---- EXTRACTED MATERIAL

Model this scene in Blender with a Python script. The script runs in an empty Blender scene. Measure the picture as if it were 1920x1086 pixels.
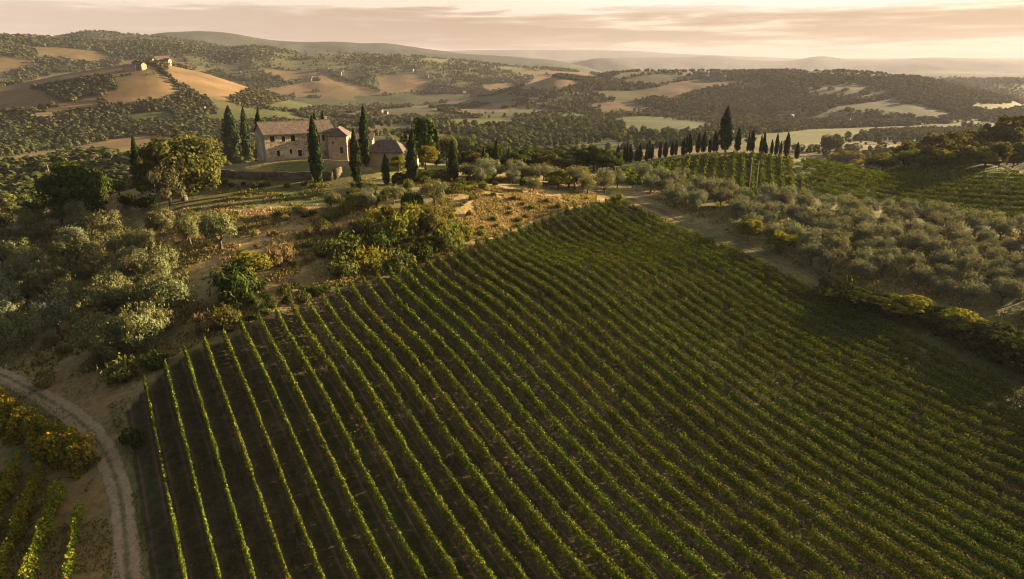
import bpy, math, random
import numpy as np

SC = bpy.context.scene
COL = SC.collection
rng = np.random.default_rng(11)
random.seed(11)
R = math.radians

# ------------------------------------------------------------------ camera
F = 1297.0                      # focal length in photo pixels (photo 1920 wide)
CX, CY = 960.0, 543.0
PITCH = R(17.86)
ZC = 42.0
CP, SP = math.cos(PITCH), math.sin(PITCH)
cam = bpy.data.cameras.new('camera')
cam.sensor_width = 36.0
cam.lens = 36.0 * F / 1920.0
cam.clip_start = 0.5
cam.clip_end = 90000.0
camo = bpy.data.objects.new('camera', cam)
COL.objects.link(camo)
camo.location = (0, 0, ZC)
camo.rotation_euler = (R(90) - PITCH, 0, 0)
SC.camera = camo

# ------------------------------------------------------------------ sun, sky, exposure
SUN_AZ, SUN_EL = R(63.0), R(12.0)       # azimuth clockwise from +Y (the view direction)
sun = bpy.data.lights.new('sun', 'SUN')
sun.energy = 5.0
sun.angle = R(0.6)
sun.color = (1.0, 0.77, 0.48)
suno = bpy.data.objects.new('sun', sun)
COL.objects.link(suno)
suno.rotation_euler = (R(90) - SUN_EL, 0, -SUN_AZ + R(180))
SUNV = np.array([math.sin(SUN_AZ) * math.cos(SUN_EL), math.cos(SUN_AZ) * math.cos(SUN_EL), math.sin(SUN_EL)])

world = bpy.data.worlds.new("World")
SC.world = world
world.use_nodes = True
SC.view_settings.view_transform = 'Standard'
SC.view_settings.look = 'None'
SC.view_settings.gamma = 1.0
SC.view_settings.use_curve_mapping = False
SC.view_settings.exposure = 2.65
SC.cycles.use_denoising = True
SC.cycles.denoising_prefilter = 'ACCURATE'
SC.cycles.filter_width = 1.1
SC.cycles.max_bounces = 6
SC.cycles.diffuse_bounces = 3
SC.cycles.transmission_bounces = 4
SC.cycles.volume_bounces = 0
SC.cycles.transparent_max_bounces = 8


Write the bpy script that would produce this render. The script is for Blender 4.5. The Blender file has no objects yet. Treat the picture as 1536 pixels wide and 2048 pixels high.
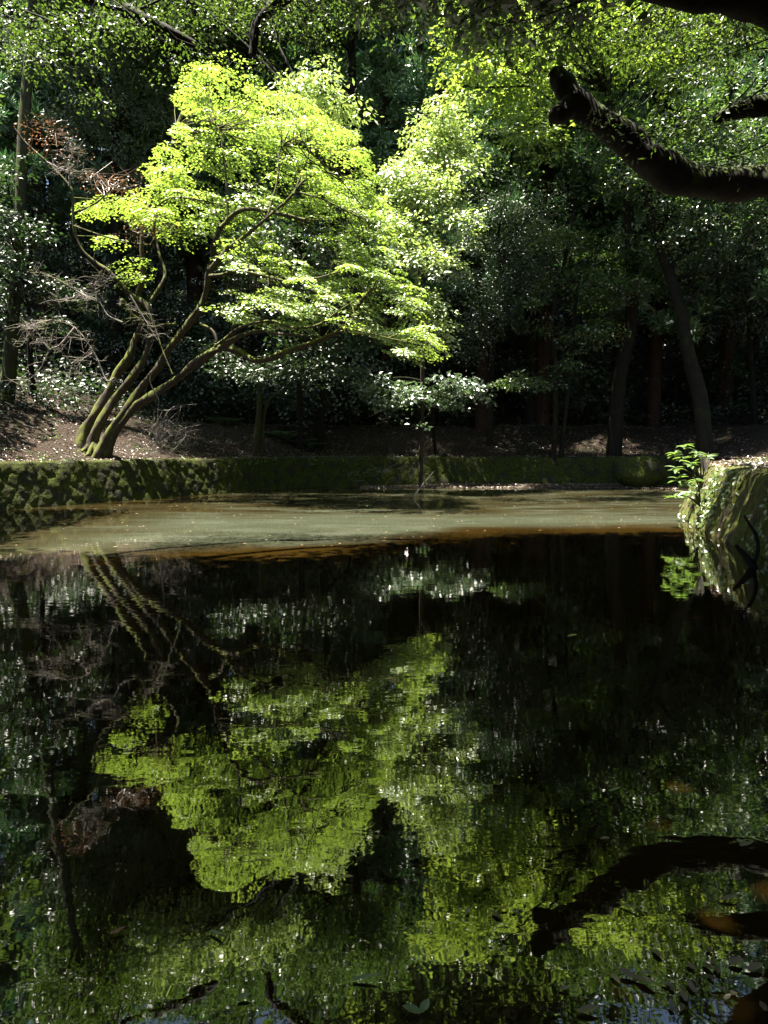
import bpy, math, random
import numpy as np
from mathutils import Vector
R = np.random.default_rng(7)
random.seed(7)
sc = bpy.context.scene
# ------------------------------------------------------------------ camera
CAM_H, PITCH, F = 1.6, math.radians(-5.2), 1365.0
cam = bpy.data.cameras.new('camera'); camo = bpy.data.objects.new('camera', cam)
sc.collection.objects.link(camo); sc.camera = camo
cam.sensor_fit = 'VERTICAL'; cam.sensor_height = 36.0; cam.lens = 36.0*F/2048
cam.clip_start = 0.05; cam.clip_end = 2000
camo.location = (0, 0, CAM_H); camo.rotation_euler = (math.pi/2+PITCH, 0, 0)
# ------------------------------------------------------------------ light
SUN = Vector((-0.25, -0.05, 0.96)).normalized()
EXPOSURE, SUN_S, SKY_S = 2.7, 5.0, 0.05
w = bpy.data.worlds.new('World'); sc.world = w; w.use_nodes = True
nt = w.node_tree; bgn = nt.nodes['Background']
sky = nt.nodes.new('ShaderNodeTexSky'); sky.sky_type = 'NISHITA'; sky.sun_disc = False
sky.sun_elevation = math.asin(SUN.z); sky.sun_rotation = math.atan2(SUN.x, SUN.y)
nt.links.new(sky.outputs[0], bgn.inputs[0]); bgn.inputs[1].default_value = SKY_S
sl = bpy.data.lights.new('sun', 'SUN'); sl.energy = SUN_S; sl.angle = math.radians(0.55); sl.color = (1.0, 0.94, 0.84)
slo = bpy.data.objects.new('sun', sl); sc.collection.objects.link(slo)
slo.rotation_euler = SUN.to_track_quat('Z', 'Y').to_euler(); slo.location = (0, 0, 60)
vs = sc.view_settings; vs.view_transform = 'Standard'; vs.look = 'None'; vs.exposure = EXPOSURE; vs.gamma = 1
cy = sc.cycles
cy.max_bounces = 8; cy.diffuse_bounces = 4; cy.glossy_bounces = 3; cy.transmission_bounces = 4; cy.transparent_max_bounces = 4
cy.sample_clamp_indirect = 6; cy.use_denoising = True; cy.caustics_reflective = False; cy.caustics_refractive = False

# ------------------------------------------------------------------ helpers
def at(px, py, D):
    """photo pixel at forward distance D -> a point in the place"""
    u = (px-768)/F; v = (1024-py)/F
    y = math.cos(PITCH)-math.sin(PITCH)*v; z = math.sin(PITCH)+math.cos(PITCH)*v
    t = D/y
    return np.array((u*t, D, CAM_H+z*t))

class Geo:
    def __init__(s): s.V = []; s.F = {}; s.n = 0
    def add(s, V, Fc):
        V = np.asarray(V, float); Fc = np.asarray(Fc, int)
        s.F.setdefault(Fc.shape[1], []).append(Fc+s.n); s.V.append(V); s.n += len(V)
    def build(s, name, mat, parent=None, origin=(0, 0, 0), smooth=True):
        V = np.concatenate(s.V)-np.asarray(origin)
        me = bpy.data.meshes.new(name)
        loops = []; starts = []; tot = []; p = 0
        for k, fs in s.F.items():
            f = np.concatenate(fs); loops.append(f.ravel()); m = len(f)
            starts.append(p+np.arange(m)*k); tot.append(np.full(m, k)); p += m*k
        loops = np.concatenate(loops); starts = np.concatenate(starts); tot = np.concatenate(tot)
        me.vertices.add(len(V)); me.vertices.foreach_set('co', V.astype(np.float32).ravel())
        me.loops.add(len(loops)); me.loops.foreach_set('vertex_index', loops.astype(np.int32))
        me.polygons.add(len(starts)); me.polygons.foreach_set('loop_start', starts.astype(np.int32))
        me.polygons.foreach_set('loop_total', tot.astype(np.int32))
        me.polygons.foreach_set('use_smooth', np.full(len(starts), smooth))
        me.update(calc_edges=True); me.validate()
        me.materials.append(mat)
        o = bpy.data.objects.new(name, me); sc.collection.objects.link(o)
        if parent: o.parent = parent
        else: o.location = origin
        return o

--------

None of the pictures should appear; repeat the records exactly otherwise.

Model this scene in Blender with a Python script. The script runs in an empty Blender scene. Measure the picture as if it were 1920x1086 pixels.
import bpy, math, random
import numpy as np

SC = bpy.context.scene
COL = SC.collection
rng = np.random.default_rng(11)
random.seed(11)
R = math.radians

# ------------------------------------------------------------------ camera
F = 1297.0                      # focal length in photo pixels (photo 1920 wide)
CX, CY = 960.0, 543.0
PITCH = R(17.86)
ZC = 42.0
CP, SP = math.cos(PITCH), math.sin(PITCH)
cam = bpy.data.cameras.new('camera')
cam.sensor_width = 36.0
cam.lens = 36.0 * F / 1920.0
cam.clip_start = 0.5
cam.clip_end = 90000.0
camo = bpy.data.objects.new('camera', cam)
COL.objects.link(camo)
camo.location = (0, 0, ZC)
camo.rotation_euler = (R(90) - PITCH, 0, 0)
SC.camera = camo

# ------------------------------------------------------------------ sun, sky, exposure
SUN_AZ, SUN_EL = R(63.0), R(12.0)       # azimuth clockwise from +Y (the view direction)
sun = bpy.data.lights.new('sun', 'SUN')
sun.energy = 5.0
sun.angle = R(0.6)
sun.color = (1.0, 0.77, 0.48)
suno = bpy.data.objects.new('sun', sun)
COL.objects.link(suno)
suno.rotation_euler = (R(90) - SUN_EL, 0, -SUN_AZ + R(180))
SUNV = np.array([math.sin(SUN_AZ) * math.cos(SUN_EL), math.cos(SUN_AZ) * math.cos(SUN_EL), math.sin(SUN_EL)])

world = bpy.data.worlds.new("World")
SC.world = world
world.use_nodes = True
SC.view_settings.view_transform = 'Standard'
SC.view_settings.look = 'None'
SC.view_settings.gamma = 1.0
SC.view_settings.use_curve_mapping = False
SC.view_settings.exposure = 2.65
SC.cycles.use_denoising = True
SC.cycles.denoising_prefilter = 'ACCURATE'
SC.cycles.filter_width = 1.1
SC.cycles.max_bounces = 6
SC.cycles.diffuse_bounces = 3
SC.cycles.transmission_bounces = 4
SC.cycles.volume_bounces = 0
SC.cycles.transparent_max_bounces = 8


Write the bpy script that would produce this render. The script is for Blender 4.5. The Blender file has no objects yet. Treat the picture as 1536 pixels wide and 2048 pixels high.
import bpy, math, random
import numpy as np
from mathutils import Vector
R = np.random.default_rng(7)
random.seed(7)
sc = bpy.context.scene
# ------------------------------------------------------------------ camera
CAM_H, PITCH, F = 1.6, math.radians(-5.2), 1365.0
cam = bpy.data.cameras.new('camera'); camo = bpy.data.objects.new('camera', cam)
sc.collection.objects.link(camo); sc.camera = camo
cam.sensor_fit = 'VERTICAL'; cam.sensor_height = 36.0; cam.lens = 36.0*F/2048
cam.clip_start = 0.05; cam.clip_end = 2000
camo.location = (0, 0, CAM_H); camo.rotation_euler = (math.pi/2+PITCH, 0, 0)
# ------------------------------------------------------------------ light
SUN = Vector((-0.25, -0.05, 0.96)).normalized()
EXPOSURE, SUN_S, SKY_S = 2.7, 5.0, 0.05
w = bpy.data.worlds.new('World'); sc.world = w; w.use_nodes = True
nt = w.node_tree; bgn = nt.nodes['Background']
sky = nt.nodes.new('ShaderNodeTexSky'); sky.sky_type = 'NISHITA'; sky.sun_disc = False
sky.sun_elevation = math.asin(SUN.z); sky.sun_rotation = math.atan2(SUN.x, SUN.y)
nt.links.new(sky.outputs[0], bgn.inputs[0]); bgn.inputs[1].default_value = SKY_S
sl = bpy.data.lights.new('sun', 'SUN'); sl.energy = SUN_S; sl.angle = math.radians(0.55); sl.color = (1.0, 0.94, 0.84)
slo = bpy.data.objects.new('sun', sl); sc.collection.objects.link(slo)
slo.rotation_euler = SUN.to_track_quat('Z', 'Y').to_euler(); slo.location = (0, 0, 60)
vs = sc.view_settings; vs.view_transform = 'Standard'; vs.look = 'None'; vs.exposure = EXPOSURE; vs.gamma = 1
cy = sc.cycles
cy.max_bounces = 8; cy.diffuse_bounces = 4; cy.glossy_bounces = 3; cy.transmission_bounces = 4; cy.transparent_max_bounces = 4
cy.sample_clamp_indirect = 6; cy.use_denoising = True; cy.caustics_reflective = False; cy.caustics_refractive = False

# ------------------------------------------------------------------ helpers
def at(px, py, D):
    """photo pixel at forward distance D -> a point in the place"""
    u = (px-768)/F; v = (1024-py)/F
    y = math.cos(PITCH)-math.sin(PITCH)*v; z = math.sin(PITCH)+math.cos(PITCH)*v
    t = D/y
    return np.array((u*t, D, CAM_H+z*t))

class Geo:
    def __init__(s): s.V = []; s.F = {}; s.n = 0
    def add(s, V, Fc):
        V = np.asarray(V, float); Fc = np.asarray(Fc, int)
        s.F.setdefault(Fc.shape[1], []).append(Fc+s.n); s.V.append(V); s.n += len(V)
    def build(s, name, mat, parent=None, origin=(0, 0, 0), smooth=True):
        V = np.concatenate(s.V)-np.asarray(origin)
        me = bpy.data.meshes.new(name)
        loops = []; starts = []; tot = []; p = 0
        for k, fs in s.F.items():
            f = np.concatenate(fs); loops.append(f.ravel()); m = len(f)
            starts.append(p+np.arange(m)*k); tot.append(np.full(m, k)); p += m*k
        loops = np.concatenate(loops); starts = np.concatenate(starts); tot = np.concatenate(tot)
        me.vertices.add(len(V)); me.vertices.foreach_set('co', V.astype(np.float32).ravel())
        me.loops.add(len(loops)); me.loops.foreach_set('vertex_index', loops.astype(np.int32))
        me.polygons.add(len(starts)); me.polygons.foreach_set('loop_start', starts.astype(np.int32))
        me.polygons.foreach_set('loop_total', tot.astype(np.int32))
        me.polygons.foreach_set('use_smooth', np.full(len(starts), smooth))
        me.update(calc_edges=True); me.validate()
        me.materials.append(mat)
        o = bpy.data.objects.new(name, me); sc.collection.objects.link(o)
        if parent: o.parent = parent
        else: o.location = origin
        return o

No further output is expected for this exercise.